The basics: My Venice and Other Essays is a collection of essays and vignettes divided into these sections: On Venice, On Music, On Mankind and Animals, On Men, On America, and On Books.

My thoughts: I've often bemoaned how difficult it is to review a collection of short stories, and here I find myself with the same problem as I attempt to cohesively talk about a collection of essays that itself is not terribly cohesive. As I finished the first essay in the collection, I said "that's it?" Truthfully, I wouldn't consider any of the essays about Venice to be essays. While classically there may not be a prescribed number of pages an essay must be, I found these pieces to also be lacking the things I most love about essays: immersion, reflection, and wisdom. The pieces themselves aren't necessarily bad, but when I expected essays about Venice, they didn't meet my expectations. If, however, you go in expecting brief, curmudgeonly anecdotes about life in Venice, you will find them.

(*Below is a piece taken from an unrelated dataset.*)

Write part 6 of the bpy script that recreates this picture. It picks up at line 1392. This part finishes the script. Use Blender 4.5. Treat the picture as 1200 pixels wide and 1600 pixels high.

Early in this collection, Leon comes off as quite an unhappy person. She frequently shares her annoyances and they often read more life rants than observations. Once the collection shifted away from Venice, however, moments of wisdom, clarity, and joy began to emerge. I was surprised how much I enjoyed her musings on animals, as I am far from an animal lover. Leon was at her absolute best when offering insight on American and books. Perhaps her musings on Venice would delight Venetians, but they left me cold. When she turned her critical expatriate eye to the United States, however, I was enchanted.

It is apparent at least some of these essays were written, if not also published, some time ago. There are numerous references to current events that aren't current. There are references to U.S. presidents I don't think are the current one. As a reader, I would have found it helpful to have a date written or previous publication information shared to help illuminate the setting and perspective Leon brings.

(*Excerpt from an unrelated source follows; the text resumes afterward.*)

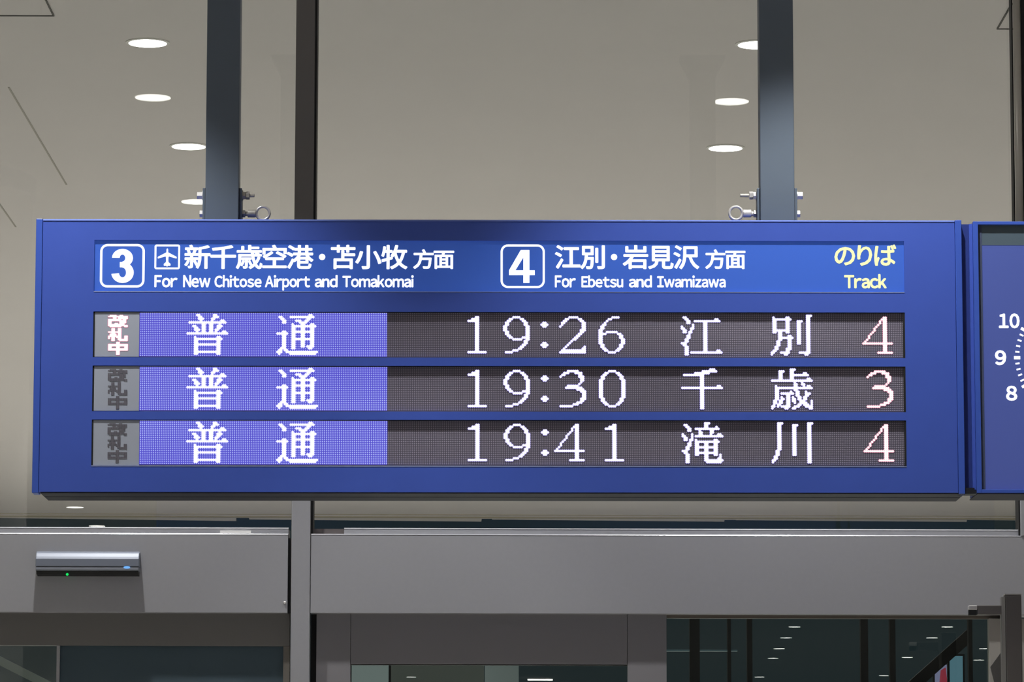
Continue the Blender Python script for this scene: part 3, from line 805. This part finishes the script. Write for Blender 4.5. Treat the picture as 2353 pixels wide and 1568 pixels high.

Favorite passage: "In an age where meaning has been tossed out in favor of rhetoric, in a time when films are mere concatenations of loud noises and the shedding of human blood, it is to be expected that language should no longer be considered the chief means by which we reveal ourselves, our thoughts, and our feelings. When meaning disappears so, too, must the ability to perceive it."

The verdict: As a collection, My Venice and Other Essays is frustratingly uneven. Mercifully, the collection improves as it goes on, both in quality and depth. The essays on Venice itself were each so brief I would hardly call them essays. Leon is at her best when the essays go on more than a couple of pages. It's a shame she didn't combine or develop the shorter pieces to make them fit in with the stronger, longer essays. While there's much to be enjoyed here, there are far too many piece that detract from the collection's best. Still, by the end, I wanted to claim Donna Leon as a long-lost relative, invite her to dinner parties, and listen to her delightfully unrestrained thoughts, opinions, and experiences.